Hummer EP

by Lee Henderson

12 April 2004


It normally takes a little while with Fog albums, and Anticon albums in general, to realize you haven’t wasted your money. On first listen, it’s frequently pretty much awful, and that’s definitely the case with Fog’s new one, Hummer. You listen to this EP and you’re pissed off that you were played like a sucker by the press, and now you’ve bought music by this flunky, no-rhythm monkey. Andrew Broder, who is Fog, and his buddies—who go by equally self-conscious rap monikers like Why?, Odd Nosdam, or Buck65—often sound like the worst of everything combined. There’s some flaccid attempts at a hip-hop break, there’s some ineptly shy indie-rock crybabying, there’s some odd Rick Wakeman-style ‘70s prog keyboard interludes and arias, there’s a bit of everything. And somehow it all sucks. This is what we all thought Beck was going to turn out like after Mellow Gold, but somehow he knew better.

But then, grudgingly (because you spent money), you listen to it again, and this time you’re not sure you like it more because you’re forcing yourself, or because it actually sounds better. In the case of Hummer, and usually this is the case with Fog, after a bunch of listens, it turns out the record is really good. It took me about five listens before I was confident this album was even listenable.

cover art


Hummer EP

(Ninja Tune)
US: 10 Feb 2004
UK: Available as import

“Hummer” is an apt title track for an album that isn’t sure if it’s dealing with the Iraq war or suburban ennui. And as Fog songs go, “Hummer” is about as seductive as a pee-stain. It’s not going to win Fog any new friends or lovers, that’s for sure. It’s a rap track on lithium—the beats are slow, backwards, and flat, and the vocals are weirdly but hellishly annoying. Not to mention dumb. Really dumb lyrics like “We can agree that we all like to look our best, or at the very least be the best at looking the worst. It’s no wonder that eventually we will all be on TV”. Right, okay, and by the way, Fog: There’s a whole world outside your navel.

Meanwhile, the incessant Derridian narcissism continues even on to an instrumental track called “Not Every Goddamn Little Thing You Do Needs A Title”, which turns out to be a very beautiful interlude into the most truly textbook definition of solipsism you could possibly make into a song, “I, Baby”. A fantastic song, by the way. Fog solos on the piano like a brilliant parody of Tori Amos, singing with innocence and sincerity lines like “Me a baby, me hungry, me thirsty” and “When I grow uppee, me get strongy, me lifty! Me a baby, me poopee”. This is, of course, totally ridiculous. What works about it for me is the craftsmanship of the joke. It’s a beautiful song, a great heartbreak song, a cry of the injured weakling. But it’s also a giant joke, and there’s something intellectual about the whole thing that is hard to pinpoint.

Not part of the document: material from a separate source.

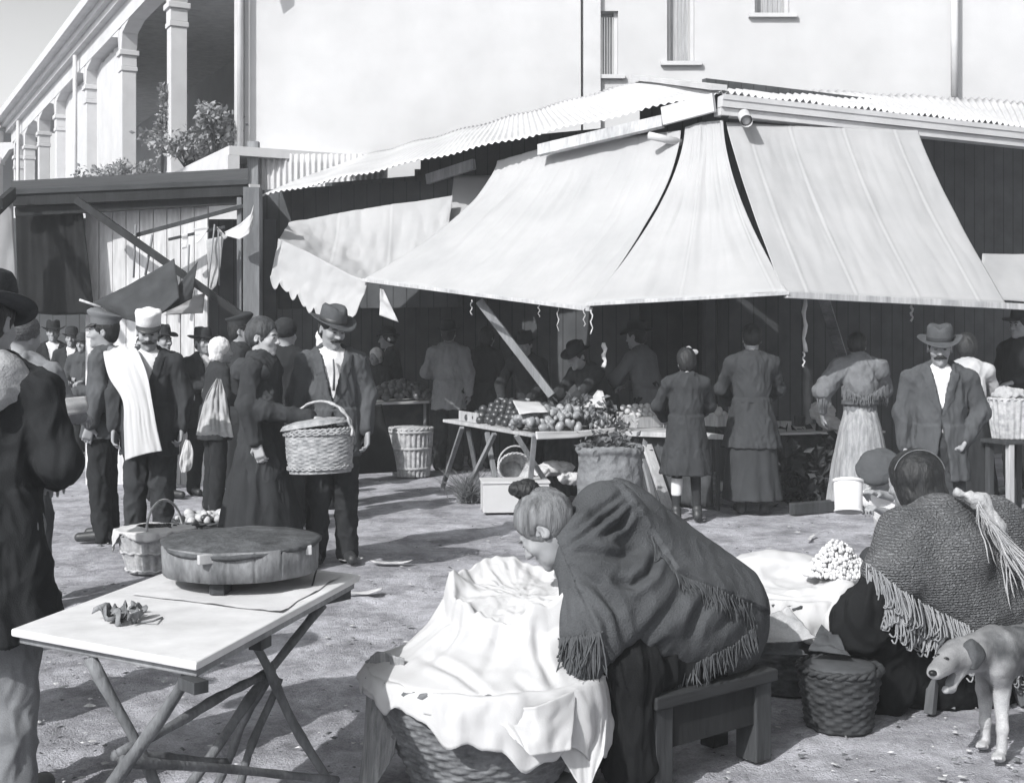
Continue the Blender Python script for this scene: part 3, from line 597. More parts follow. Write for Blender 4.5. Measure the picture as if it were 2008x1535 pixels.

The stuff that provides a conceptual framework, rather than a comedic framework like Tenacious D has, is usually the worst stuff on Fog’s records. It’s when he dissociates himself from the parodic elements that live naturally within his work, and tries too hard to prove his theoretical lineage—that’s when his songs begin to deconstruct in a really embarrassing way. That’s definitely the case with the title track to this record. “Melted Crayons” is a brilliant and evocative track that uses rhythm and collagist techniques towards the unified goal of quality. But “The Stink of Kings” just avoids proper song structure using a shallow avant-garde style. This is all balanced with the less timid, more gregarious tracks like “Whom That Hits Walls”, which opens the album with a racket of accordion and trumpet and nostril rap. Even with its collapsed improv sections, the track rocks the album.

For all Fog’s weaknesses, he’s found a way to exploit them musically. But relying on weakness, insecurity, and sensitivity to make rap, or any kind of music, is a strange uphill battle. There have been success stories; recently, Will Oldham, Mountain Goats, and Smog have all been acclaimed for this kind of antiheroism. There is definite appeal to the introverted, and that’s getting to know the person better. It’s the same with Fog (and Smog, too, coincidentally). For all my complaints, the fact is, there is a definite presence to the music, and what sounds awkward at first becomes increasingly charismatic the more its shy charms reveal themselves. Seriously, even the song “Hummer” eventually sounds good. As a hip-hop move, it’s not an unrealistic choice to make music that takes a while to show its staying power. With producers like the Neptunes, Wyclef Jean, and Timbaland around, it’s not easy to compete for the ears of the masses. That instant acceptance usually means early indifference. For all his scholarly and musical inhibitions, there is a good chance Fog will still be remembered in the future days when we’re saying, “Diddy who? Puff what? Who the hell are you taking about?”